Executive Governor Patray said the success of the new monetary policy framework will require the development of financial markets (money and capital markets, which are currently  at a low level of development in the country. He said the new policy framework will prepare CBL to adopt inflation targeting in the long term, something that is consistent with the global trend and the convergence criteria for the ECOWAS Monetary Union.

The new CBL monetary policy re-affirms its independence, consistent with the recent pledge made by President George M. Weah when he told a World Bank team that recently made a courtesy call on him that he will continue to uphold the independence of the Central Bank of Liberia as it endeavors to resuscitate  Liberia’s economy. At that meeting, the President said that the Government has taken the decision to stop all future borrowings from the CBL in an effort to stabilize the economy and bring down inflation.

The CBL Executive Governor said although  inflation, to a large  extent is a monetary phenomenon, it requires the collective efforts of all key stakeholders to fight it.   “As enshrined in the Pro-Poor Agenda for Prosperity and development (PAPD), the key role of the CBL is to promote price stability, in concert with all stakeholders, which is critical in ensuring a conducive macroeconomic environment”, the CBL Executive Governor said.

The recently launched CBL Economic Forum is aimed at creating public awareness and understanding about CBL monetary policies and regulatory functions and promote public feedback on such policy, thereby creating transparency and renewing confidence in the CBL. The forum is also intended to engender public debates about topical and trending economic issues in Liberia and exploring the public views on such economic issues for better policy formulation.

2 COMMENTS

  1. This is not serious. High interest rate to cure inflation would increase the private sector’s cost of borrowing, and could lead to bankruptcy of firms and more unemployment, worsening poverty in the country.

    As Benjamin Franklin said no pain no gain.
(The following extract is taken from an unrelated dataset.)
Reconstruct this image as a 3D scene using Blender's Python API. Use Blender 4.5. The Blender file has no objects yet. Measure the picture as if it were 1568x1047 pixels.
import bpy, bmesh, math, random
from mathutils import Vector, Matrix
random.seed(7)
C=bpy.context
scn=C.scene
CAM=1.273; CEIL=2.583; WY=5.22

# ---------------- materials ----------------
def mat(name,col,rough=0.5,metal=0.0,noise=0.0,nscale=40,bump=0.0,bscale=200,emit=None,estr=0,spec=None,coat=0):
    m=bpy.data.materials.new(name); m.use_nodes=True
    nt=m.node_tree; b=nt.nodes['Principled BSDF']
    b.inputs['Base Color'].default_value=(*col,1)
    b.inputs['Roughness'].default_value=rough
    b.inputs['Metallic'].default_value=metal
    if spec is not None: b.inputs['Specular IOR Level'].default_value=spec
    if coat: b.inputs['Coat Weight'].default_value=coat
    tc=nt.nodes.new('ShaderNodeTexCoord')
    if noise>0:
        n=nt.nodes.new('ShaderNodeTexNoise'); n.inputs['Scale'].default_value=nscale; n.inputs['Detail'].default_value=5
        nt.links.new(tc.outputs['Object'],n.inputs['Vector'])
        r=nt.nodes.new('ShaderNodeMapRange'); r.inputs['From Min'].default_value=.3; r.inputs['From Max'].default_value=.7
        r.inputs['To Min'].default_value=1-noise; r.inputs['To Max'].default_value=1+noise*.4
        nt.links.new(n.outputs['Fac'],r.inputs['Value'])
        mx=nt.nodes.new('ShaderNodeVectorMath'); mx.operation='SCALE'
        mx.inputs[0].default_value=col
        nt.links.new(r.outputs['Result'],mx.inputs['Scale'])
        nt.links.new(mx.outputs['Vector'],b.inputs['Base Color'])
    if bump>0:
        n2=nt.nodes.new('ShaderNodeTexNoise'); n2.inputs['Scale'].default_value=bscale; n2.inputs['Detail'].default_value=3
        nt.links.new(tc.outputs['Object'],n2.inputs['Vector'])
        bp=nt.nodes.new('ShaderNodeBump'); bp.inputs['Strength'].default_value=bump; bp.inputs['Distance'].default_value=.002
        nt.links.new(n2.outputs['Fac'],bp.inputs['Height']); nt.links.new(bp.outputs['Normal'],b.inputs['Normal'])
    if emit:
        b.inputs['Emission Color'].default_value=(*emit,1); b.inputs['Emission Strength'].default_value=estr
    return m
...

    The root cause of inflation in Liberia is government living beyond its means which resulted in budget deficits funded by borrowing. So the government needs to embark on structural reform to reduce the size of government, confine expenses to available revenue, and improve the productivity of public sector, and protect the most vulnerable segment of the population through targeted spending. Structural reform would be painful in the short term but properly implemented would lead in the medium term to lower inflation, encourage the inflow of foreign direct investment, and generate inclusive growth.